**YOUR GOAL**
Skip all pictures. Write out the data below from its first line through the line that contains "scene.camera = cam".

**DATA SHOWN**
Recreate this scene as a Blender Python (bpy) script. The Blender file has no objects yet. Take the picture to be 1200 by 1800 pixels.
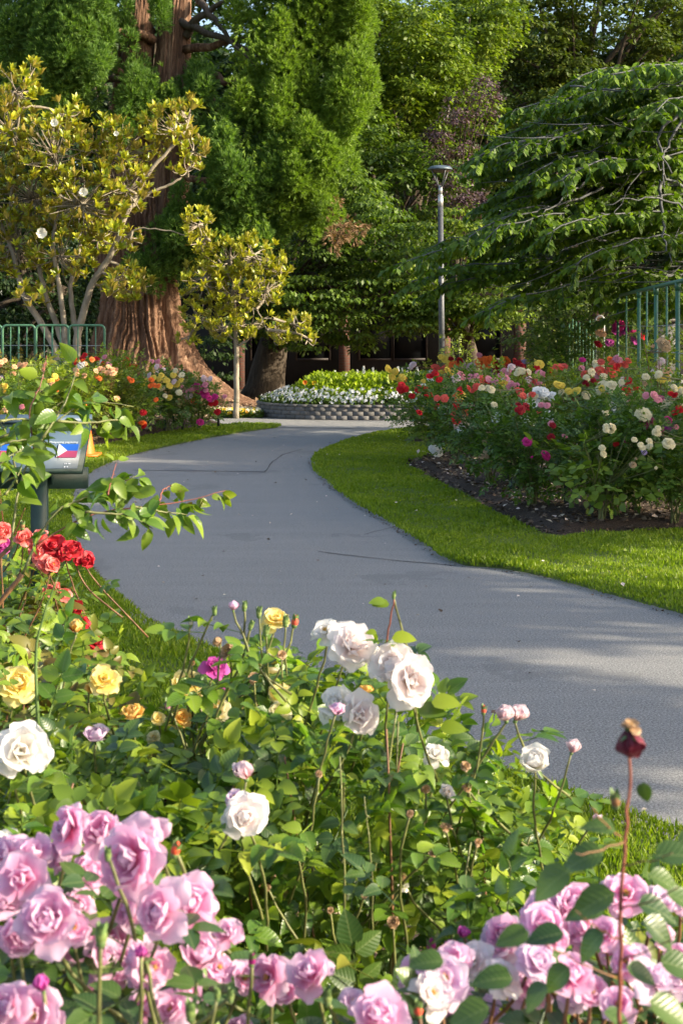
import bpy, math, random
import numpy as np
from mathutils import Vector, Matrix

rng = np.random.default_rng(11)
random.seed(11)
R = math.radians
scene = bpy.context.scene
COL = scene.collection

# ------------------------------------------------------------------ camera, sky, sun, exposure
CAM_H, F = 1.7, 2500.0
cam_d = bpy.data.cameras.new('camera')
cam = bpy.data.objects.new('camera', cam_d); COL.objects.link(cam)
cam.location = (0, 0, CAM_H); cam.rotation_euler = (R(90), 0, 0)
cam_d.sensor_fit = 'VERTICAL'; cam_d.sensor_height = 36.0; cam_d.sensor_width = 24.0
cam_d.lens = 50.0; cam_d.shift_y = -322 / 1800.0
cam_d.clip_start = 0.1; cam_d.clip_end = 2000
cam_d.dof.use_dof = True; cam_d.dof.focus_distance = 8.0; cam_d.dof.aperture_fstop = 14.0
scene.camera = cam

SUN_EL, SUN_AZ = 23.0, 104.0          # azimuth clockwise from +Y (the way the camera looks): from the right, a little behind
world = bpy.data.worlds.new('World'); scene.world = world; world.use_nodes = True
wn = world.node_tree.nodes; wl = world.node_tree.links
sky = wn.new('ShaderNodeTexSky'); sky.sky_type = 'NISHITA'; sky.sun_disc = False
sky.sun_elevation = R(SUN_EL); sky.sun_rotation = R(SUN_AZ); sky.altitude = 20
sky.air_density = 1.0; sky.dust_density = 2.6; sky.ozone_density = .5
wn['Background'].inputs['Strength'].default_value = 0.15
wl.new(sky.outputs['Color'], wn['Background'].inputs['Color'])
sd = bpy.data.lights.new('sun', 'SUN'); sd.energy = 4.6; sd.angle = R(0.6); sd.color = (1.0, 0.87, 0.66)
sun = bpy.data.objects.new('sun', sd); COL.objects.link(sun)
sdir = Vector((math.sin(R(SUN_AZ)) * math.cos(R(SUN_EL)), math.cos(R(SUN_AZ)) * math.cos(R(SUN_EL)), math.sin(R(SUN_EL))))
sun.rotation_euler = sdir.to_track_quat('Z', 'Y').to_euler(); sun.location = sdir * 60

scene.view_settings.view_transform = 'Standard'; scene.view_settings.look = 'None'
scene.view_settings.gamma = 1.0; scene.view_settings.use_curve_mapping = False
scene.view_settings.exposure = 1.2
cy = scene.cycles
cy.max_bounces = 8; cy.diffuse_bounces = 4; cy.glossy_bounces = 2; cy.transmission_bounces = 4; cy.transparent_max_bounces = 6
cy.use_denoising = True; cy.caustics_reflective = False; cy.caustics_refractive = False

# ------------------------------------------------------------------ small helpers
def P(px, py, d):
    """A point of the place, read off the photograph (1200 x 1800) at d metres from the camera plane."""
    return np.array([(px - 600) / F * d, d, CAM_H - (py - 578) / F * d])
def G(px, py, z=0.0):
    d = (CAM_H - z) * F / (py - 578.0)
    return np.array([(px - 600) / F * d, d, z])
def nrm(v):
    v = np.asarray(v, float); n = np.linalg.norm(v, axis=-1, keepdims=True); n[n < 1e-9] = 1; return v / n
def rvec(n): return nrm(rng.normal(size=(n, 3)))

def tag(o, label=None, cat=None, group=None, kind=None):
    if label: o['label'] = label
    if cat: o['category'] = cat
    if group: o['group'] = group
    if kind: o['kind'] = kind
    return o
def empty(name, loc=(0, 0, 0), label=None, cat=None, group=None):
    o = bpy.data.objects.new(name, None); COL.objects.link(o); o.location = [float(v) for v in loc]
    o.empty_display_size = .1
    return tag(o, label, cat, group)
def link(name, me, parent=None, world_loc=True, mat4=None):
    o = bpy.data.objects.new(name, me); COL.objects.link(o)
    if parent is not None:
        o.parent = parent
    if mat4 is not None: o.matrix_basis = mat4
    return o
def origin_of(parent):
    """World position of a parent chain made of plain translations."""
    v = Vector((0, 0, 0)); p = parent
    while p is not None: v += p.location; p = p.parent
    return np.array(v)
def mesh_np(name, V, faces, mats=None, smooth=False, midx=None):
    """faces: list of (m,k) index arrays with constant k each."""
    V = np.asarray(V, np.float32)
    if not isinstance(faces, list) or np.ndim(faces[0]) == 1: faces = [faces]
    faces = [np.asarray(f, np.int32) for f in faces if len(f)]
    me = bpy.data.meshes.new(name)
    me.vertices.add(len(V)); me.vertices.foreach_set('co', V.ravel())
    nl = sum(f.size for f in faces); npl = sum(len(f) for f in faces)
    me.loops.add(nl); me.loops.foreach_set('vertex_index', np.concatenate([f.ravel() for f in faces]))
    tot = np.concatenate([np.full(len(f), f.shape[1], np.int32) for f in faces])
    st = np.concatenate([[0], np.cumsum(tot)[:-1]]).astype(np.int32)
    me.polygons.add(npl); me.polygons.foreach_set('loop_start', st); me.polygons.foreach_set('loop_total', tot)
    if smooth: me.polygons.foreach_set('use_smooth', np.ones(npl, bool))
    for m in (mats if isinstance(mats, (list, tuple)) else [mats]):
        if m is not None: me.materials.append(m)
    if midx is not None: me.polygons.foreach_set('material_index', np.asarray(midx, np.int32))
    me.update(calc_edges=True)
    return me
def part(name, V, faces, mat, parent=None, smooth=False, midx=None):
    V = np.asarray(V, float)
    if parent is not None: V = V - origin_of(parent)
    return link(name, mesh_np(name, V, faces, mat, smooth, midx), parent)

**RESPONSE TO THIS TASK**
Recreate this scene as a Blender Python (bpy) script. The Blender file has no objects yet. Take the picture to be 1200 by 1800 pixels.
import bpy, math, random
import numpy as np
from mathutils import Vector, Matrix

rng = np.random.default_rng(11)
random.seed(11)
R = math.radians
scene = bpy.context.scene
COL = scene.collection

# ------------------------------------------------------------------ camera, sky, sun, exposure
CAM_H, F = 1.7, 2500.0
cam_d = bpy.data.cameras.new('camera')
cam = bpy.data.objects.new('camera', cam_d); COL.objects.link(cam)
cam.location = (0, 0, CAM_H); cam.rotation_euler = (R(90), 0, 0)
cam_d.sensor_fit = 'VERTICAL'; cam_d.sensor_height = 36.0; cam_d.sensor_width = 24.0
cam_d.lens = 50.0; cam_d.shift_y = -322 / 1800.0
cam_d.clip_start = 0.1; cam_d.clip_end = 2000
cam_d.dof.use_dof = True; cam_d.dof.focus_distance = 8.0; cam_d.dof.aperture_fstop = 14.0
scene.camera = cam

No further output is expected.